I spent long hours poring over the book, imagining the dishes he narrated. Slater implied that most of them would turn out best if the cook had the right degree of nonchalance. (One recipe for carrots began: “If the oven is on anyway.”) Slater’s serving suggestions, in particular, conjured up an attainably sophisticated world of people who threw together a sensual meal for a lover on short notice. As he warned readers in an introduction, “Most of the recipes are for two. I know more people who eat in twos than in fours. Except at the weekend.” So an Indian spiced aubergine dish was described as a recipe “For 2 people as a quick, mildly spiced stew to be eaten with warm Indian breads”—and, at the end, a dollop of “thick natural yoghurt.” Chorizo and chickpeas were “A warming, frugal and hospitable supper, best eaten with a glass of cold beer.” And how could you not cook tomato and olive tarts in the face of Slater’s explanation that “These crisp, savoury tarts make a delightful outdoor summer lunch, especially with a bowl of green salad into which you have tossed some lightly cooked French beans. A bottle of rosé would not go down badly either.”

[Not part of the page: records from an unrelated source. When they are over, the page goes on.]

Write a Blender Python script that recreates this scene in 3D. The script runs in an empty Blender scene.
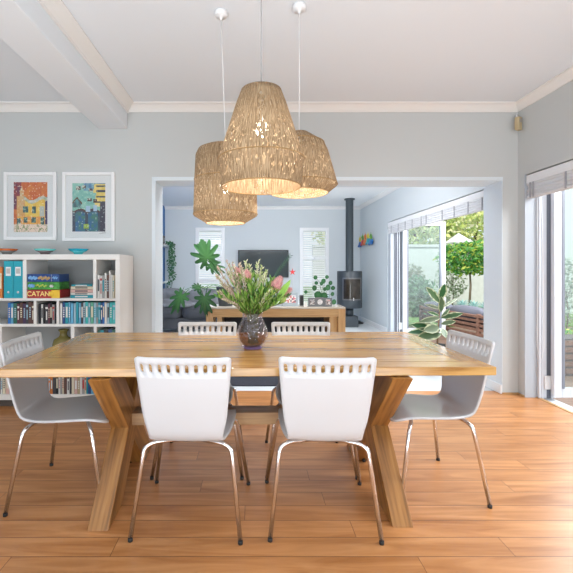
import bpy, bmesh, math, random
from mathutils import Vector, Matrix, Euler
PI = math.pi
SC = bpy.context.scene
COL = SC.collection
F = 390.0; CX = 252.0; CY = 269.0; H = 1.24

def P(px, py, d):
    return Vector(((px - CX) * d / F, d, H - (py - CY) * d / F))
def X(px, d): return (px - CX) * d / F
def Z(py, d): return H - (py - CY) * d / F

# ------------------------------------------------------------------ materials
MATS = {}
def new_mat(name):
    m = bpy.data.materials.new(name); m.use_nodes = True
    nt = m.node_tree; nt.nodes.clear()
    out = nt.nodes.new('ShaderNodeOutputMaterial')
    b = nt.nodes.new('ShaderNodeBsdfPrincipled')
    nt.links.new(b.outputs[0], out.inputs[0])
    return m, nt, b, out
def mat(name, col, rough=.5, metal=0., bump=0., bscale=60., var=0., vscale=6., emis=0., coat=0., spec=.5, sheen=0.):
    if name in MATS: return MATS[name]
    m, nt, b, out = new_mat(name)
    b.inputs['Base Color'].default_value = (*col, 1); b.inputs['Roughness'].default_value = rough
    b.inputs['Metallic'].default_value = metal; b.inputs['Specular IOR Level'].default_value = spec
    if coat: b.inputs['Coat Weight'].default_value = coat; b.inputs['Coat Roughness'].default_value = .1
    if emis:
        b.inputs['Emission Color'].default_value = (*col, 1); b.inputs['Emission Strength'].default_value = emis
    tc = nt.nodes.new('ShaderNodeTexCoord')
    if bump:
        n = nt.nodes.new('ShaderNodeTexNoise'); n.inputs['Scale'].default_value = bscale; n.inputs['Detail'].default_value = 3
        nt.links.new(tc.outputs['Object'], n.inputs['Vector'])
        bp = nt.nodes.new('ShaderNodeBump'); bp.inputs['Strength'].default_value = bump; bp.inputs['Distance'].default_value = .01
        nt.links.new(n.outputs[0], bp.inputs['Height']); nt.links.new(bp.outputs[0], b.inputs['Normal'])
    if var:
        n = nt.nodes.new('ShaderNodeTexNoise'); n.inputs['Scale'].default_value = vscale; n.inputs['Detail'].default_value = 4
        nt.links.new(tc.outputs['Object'], n.inputs['Vector'])
        r = nt.nodes.new('ShaderNodeValToRGB')
        r.color_ramp.elements[0].position = .3; r.color_ramp.elements[1].position = .7
        r.color_ramp.elements[0].color = (*[max(0, c * (1 - var)) for c in col], 1)
        r.color_ramp.elements[1].color = (*[min(1, c * (1 + var)) for c in col], 1)
        nt.links.new(n.outputs[0], r.inputs[0]); nt.links.new(r.outputs[0], b.inputs['Base Color'])
    MATS[name] = m
    return m
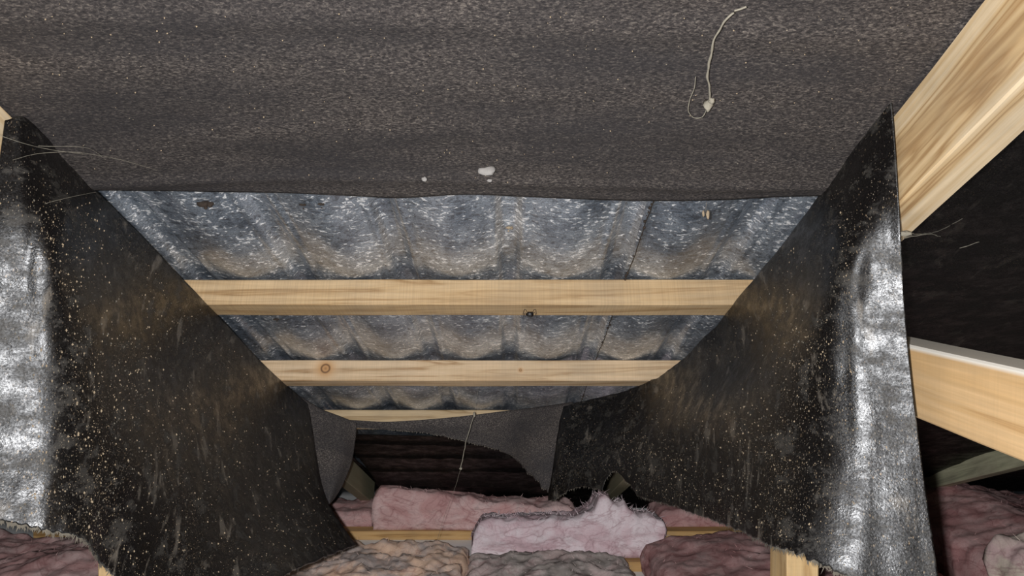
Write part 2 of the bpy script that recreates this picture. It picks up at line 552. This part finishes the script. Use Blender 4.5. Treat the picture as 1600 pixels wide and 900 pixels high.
up, upV, upn = sheet('underlay_sheet', rows, 130, 120, M_FELT, 0.0018, wrinkle=lambda u, v, p: -wr_up(u, v, p) * (1.0))
tag(up, 'grey brown felt underlay spread overhead across the top of the view', 'roofing paper')

# right-hand and far intact underlay
def flat_underlay(x0, x1, y0, y1, label, amp=1.0, seed=0, dip=0.0):
    K = 8
    rows = [[Vector((x0 + (x1 - x0) * i / K, y0 + (y1 - y0) * j / K, HP - TAN * (y0 + (y1 - y0) * j / K) - dip * (j / K) ** (6 if x0 > 0 else 2))) for i in range(K + 1)] for j in range(K + 1)]
    def wr(u, v, p):
        s = math.sin(u * math.pi) ** 0.7 * 0.010
        t = p.y * 17 + 0.8 * fbm((p.x * 1.5 + seed, p.y, 2), 2)
        ridge = (1 - abs(math.sin(t))) ** 4
        return -s - 0.002 - amp * (0.009 * ridge + 0.005 * fbm((p.x * 1.5 + seed, p.y * 5, 5), 2))
    o, _, _ = sheet('underlay_sheet', rows, 70, 110, M_BIT_FAR, 0.0016, wrinkle=wr)
    tag(o, label, 'roofing paper')
    return o
flat_underlay(0.437, 1.577, -0.8, 3.26, 'black underlay intact above the bay right of the pale rafter', 0.7, 3, 0.115)
flat_underlay(1.627, 2.6, -0.8, 3.55, 'black underlay beyond the greenish rafter at far right', 0.6, 5)
flat_underlay(-2.6, -0.582, -0.8, 3.55, 'black underlay hidden above the bay left of the left hanging sheet', 0.6, 9)
flat_underlay(-0.548, 0.386, 2.30, 3.26, 'black wrinkled underlay low down at the eave behind the pink batts', 1.25, 1, 0.115)

# right curtain
def top(pts): return [on_plane(a, b) for a, b in pts]
def row(pts): return [at(*p) for p in pts]
RC = [top([(1392, 156), (1347, 215), (1303, 277), (1262, 331), (1215, 393), (1165, 452), (1108, 521), (1047, 577), (985, 608), (880, 635)]),
      row([(1405, 320, .736), (1365, 345, .752), (1325, 385, .768), (1285, 430, .81), (1238, 480, .93), (1188, 530, 1.08), (1120, 580, 1.30), (1050, 620, 1.52), (975, 645, 1.75), (873, 670, 1.93)]),
      row([(1415, 500, .738), (1370, 500, .751), (1325, 515, .763), (1275, 545, .793), (1220, 583, .87), (1160, 620, 1.02), (1095, 650, 1.22), (1030, 675, 1.45), (965, 690, 1.68), (867, 706, 1.88)]),
      row([(1436, 690, .726), (1385, 685, .736), (1330, 690, .749), (1275, 697, .775), (1215, 705, .84), (1155, 712, .96), (1095, 718, 1.15), (1035, 722, 1.37), (955, 722, 1.62), (862, 742, 1.84)]),
      row([(1474, 960, .683), (1400, 940, .696), (1320, 900, .713), (1250, 866, .745), (1200, 850, .80), (1150, 826, .92), (1095, 806, 1.09), (1035, 786, 1.29), (955, 770, 1.55), (856, 782, 1.8)])]
def tearR(u):
    t = 1.0 + 0.018 * noise.noise(Vector((u * 60, 1, 0))) + 0.010 * noise.noise(Vector((u * 190, 4, 0)))
    if 0.905 < u < 0.985:
        t -= 0.09 * math.sin((u - 0.905) / 0.08 * math.pi) ** 0.6
    if 0.835 < u < 0.905:
        t -= 0.17 * math.sin(min(1, (0.905 - u) / 0.026) * math.pi / 2) ** 0.5 * (1 if u > 0.879 else ((u - 0.835) / 0.044) ** 0.7)
    return min(t, 1.0 + 0.1) if t < 1.0 else t
def ext(P):  # one extra control row so the hem may dip below
    P = [list(r) for r in P]
    P.append([a + (a - b) * 0.25 for a, b in zip(P[-1], P[-2])])
    return P
def tear_ext(f, n):   # n rows before the extension: full hem at n-1 / n
    return lambda u: min(1.0, f(u) * (n - 1) / n) if f(u) <= 1 else min(1.0, ((n - 1) + (f(u) - 1) * 4 * (n - 1) / 1.0 * 0.25) / n)
def wr_curt(u, v, p):
    far = max(0.0, u - 0.45)
    return 0.0009 * fbm((u * 12, v * 5, 2), 2) + far * 0.016 * fbm((u * 24, v * 2.0, 7), 3) + 0.0004 * fbm((p.x * 22, p.y * 22, p.z * 30), 2)
cr, crV, crn = sheet('hanging_underlay', ext(RC), 220, 130, M_BIT, 0.0018, tear=tear_ext(tearR, 5), wrinkle=wr_curt)
tag(cr, 'torn black underlay hanging from the right rafter with white glare down its near edge', 'roofing paper')
hemR = crV[130 * crn:131 * crn]
fray(cr, hemR[40:], 600, 0.007, M_FRAY, width=0.0007)

# left curtain
LC = [top([(8, 186), (60, 213), (105, 253), (150, 299), (220, 369), (285, 437), (345, 498), (410, 568), (480, 631)]),
      row([(-15, 350, .702), (45, 355, .719), (95, 375, .745), (140, 405, .82), (195, 455, .95), (252, 510, 1.07), (322, 565, 1.25), (402, 620, 1.50), (487, 668, 1.88)]),
      row([(-30, 520, .697), (30, 515, .7136), (90, 520, .735), (140, 540, .78), (195, 570, .88), (255, 605, 1.01), (325, 650, 1.19), (405, 690, 1.42), (494, 715, 1.80)]),
      row([(-40, 690, .688), (25, 680, .7037), (95, 680, .725), (145, 700, .765), (200, 730, .82), (265, 770, .92), (345, 790, 1.07), (430, 790, 1.30), (508, 778, 1.70)]),
      row([(-60, 800, .668), (5, 814, .681), (70, 828, .695), (128, 842, .72), (165, 888, .76), (240, 950, .80), (350, 950, .92), (462, 890, 1.12), (556, 852, 1.58)])]
LC[0][0] = at(8, 188, .735); LC[0][1] = at(43, 187, .755)
def tearL(u): return 1.0 + 0.012 * noise.noise(Vector((u * 60, 1, 5))) + 0.008 * noise.noise(Vector((u * 190, 4, 5)))
def wr_l(u, v, p):
    return -(0.0012 * fbm((u * 12, v * 5, 12), 2) + 0.0004 * fbm((p.x * 20, p.y * 20, p.z * 28), 2))
cl, clV, cln = sheet('hanging_underlay', ext(LC), 200, 130, M_BIT, 0.0018, tear=tear_ext(tearL, 5), wrinkle=wr_l)
tag(cl, 'torn black underlay hanging from the left rafter, speckled with tan crumbs', 'roofing paper')
fray(cl, clV[130 * cln:131 * cln], 600, 0.007, M_FRAY, width=0.0007)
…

Most of the recipes weren’t even recipes, but rather brief descriptions of things you could do to food. Slater acknowledged this by calling lots of them “ways”, as in “some quick ways with spinach” or “An Italian way with peas.” It’s hard to explain what Slater meant by a way to someone who’s never read him. This is as close as I can get: Imagine you’re in the South of France for a week. Exploring the town, you find a butcher shop or a fishmonger, and the cuts of meat or the silvery fish in the windows tempt you inside. You buy a pound of shrimp, a packet of lamb chops, and you ask in halting French about the best way to cook your purchase. The answer you’d get in that shop in France was the exact style of Slater’s recipes. This is what he says to do with prawns: “You will need about 350g/12oz prawns for two people. They must be plump and in their shells. You can skewer them if you wish but I see little point. Lay the prawns flat on the grill pan, cook them over, or under, a high heat till pink for 3-4 minutes. Eat them while they are hot with a little softened, warmed butter.” Virtually all Slater’s recipes included a mouth-watering description, an unnecessarily opinionated aside, a dollop of instructional imprecision—and a generous knob of butter or glug of olive oil. At times I felt like I was listening to someone’s grandmother letting me in on the secret to a family recipe.